Figure 1 The Fasti Antiates maiores, in the form of a wall painting from a private building in the Latin city of Antium, represent the oldest preserved specimen of the Roman fasti, and the only one dating from before the reform of Gaius Julius Caesar in 46 BCE

Four textual components, arranged partly in columns, can be discerned within the individual months. On the far left are serial letters from A to H, beginning on 1 January with A. These ‘nundinal letters’ mark the period of the eight-day Roman week (nundinae). In practice, these letters functioned like the capitals still used by the Christian calendar into modern times for Sunday. Of course, the week does not divide exactly into the year: this applies to the seven-day week of the Julian-Gregorian year as well as the eight-day week of the Roman calendar. Thus each year, then as now, the days of the week shift in relation to the date. If 29 December, marked with a C, is the last day of the Republican year, and the third day of a ‘week’ beginning with A (thus the supposed market-day letter for this putative year), then the fourth day of this ‘week’, 1 January, again bears an A. Consequently, the ninth day of the continuing sequence in this ‘perpetual’ calendar, does not fall again on an A, but on an F, which becomes the new market-day letter for the year now beginning. Unlike our modern pocket calendars, the Roman fasti were not conceived as ‘throw-away’ calendars, even in their portable form as papyrus rolls. All that changed from year to year was the identity of the letter designating market days.

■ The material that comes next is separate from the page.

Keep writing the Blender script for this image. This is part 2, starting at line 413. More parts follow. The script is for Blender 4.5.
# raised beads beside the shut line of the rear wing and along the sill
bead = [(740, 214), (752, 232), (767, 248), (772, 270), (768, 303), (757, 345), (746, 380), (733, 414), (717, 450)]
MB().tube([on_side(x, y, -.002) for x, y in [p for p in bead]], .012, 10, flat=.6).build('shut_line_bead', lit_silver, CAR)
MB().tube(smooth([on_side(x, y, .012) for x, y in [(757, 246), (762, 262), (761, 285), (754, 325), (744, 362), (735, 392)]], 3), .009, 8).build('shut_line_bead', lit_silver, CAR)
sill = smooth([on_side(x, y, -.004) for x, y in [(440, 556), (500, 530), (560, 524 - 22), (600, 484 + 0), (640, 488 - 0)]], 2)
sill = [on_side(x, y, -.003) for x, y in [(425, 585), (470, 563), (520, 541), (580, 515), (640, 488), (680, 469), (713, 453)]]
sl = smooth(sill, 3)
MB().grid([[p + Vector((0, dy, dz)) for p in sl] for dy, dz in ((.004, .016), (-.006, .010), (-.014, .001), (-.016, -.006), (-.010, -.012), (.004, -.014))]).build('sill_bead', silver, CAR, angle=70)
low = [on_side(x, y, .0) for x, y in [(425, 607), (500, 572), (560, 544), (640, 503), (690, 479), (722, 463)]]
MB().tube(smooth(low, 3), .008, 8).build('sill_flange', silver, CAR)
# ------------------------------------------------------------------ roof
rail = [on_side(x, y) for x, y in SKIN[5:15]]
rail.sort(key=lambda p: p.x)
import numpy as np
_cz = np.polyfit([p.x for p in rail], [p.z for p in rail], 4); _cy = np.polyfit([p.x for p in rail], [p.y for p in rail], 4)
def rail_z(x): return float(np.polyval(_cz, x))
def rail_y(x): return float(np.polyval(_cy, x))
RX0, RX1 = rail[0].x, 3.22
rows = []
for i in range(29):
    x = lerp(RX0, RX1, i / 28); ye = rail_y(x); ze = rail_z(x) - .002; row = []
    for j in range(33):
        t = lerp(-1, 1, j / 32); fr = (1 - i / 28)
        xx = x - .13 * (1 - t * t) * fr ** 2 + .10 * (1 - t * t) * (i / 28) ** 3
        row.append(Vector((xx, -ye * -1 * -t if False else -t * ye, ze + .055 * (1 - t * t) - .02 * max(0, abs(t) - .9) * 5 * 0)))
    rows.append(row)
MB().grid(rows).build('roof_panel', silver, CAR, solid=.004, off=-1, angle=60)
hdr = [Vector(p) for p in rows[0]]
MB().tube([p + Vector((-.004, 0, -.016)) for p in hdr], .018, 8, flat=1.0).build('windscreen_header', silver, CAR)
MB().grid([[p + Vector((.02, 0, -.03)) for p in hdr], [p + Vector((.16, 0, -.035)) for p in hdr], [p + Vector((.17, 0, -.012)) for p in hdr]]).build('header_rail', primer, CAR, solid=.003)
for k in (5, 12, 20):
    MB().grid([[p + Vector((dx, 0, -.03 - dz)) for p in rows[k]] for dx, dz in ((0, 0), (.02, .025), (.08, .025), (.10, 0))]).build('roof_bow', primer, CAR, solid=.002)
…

To give a structure to each month, and for the identification of dates, three days were specially marked: the Kalendae at the month’s beginning, the Nones on its fifth or seventh day, and – always on the ninth day following, hence the name Nonae – the Ides in the middle of the month, on the thirteenth or fifteenth day. These days were the basis for dating, dates being reckoned backwards from them. By Roman inclusive reckoning, 3 January is then the ‘third day before the Nones of January’, and 28 January (in a month of twenty-nine days) is the ‘third day before the Kalends of February’. Some calendars give these numeric differences in a second column.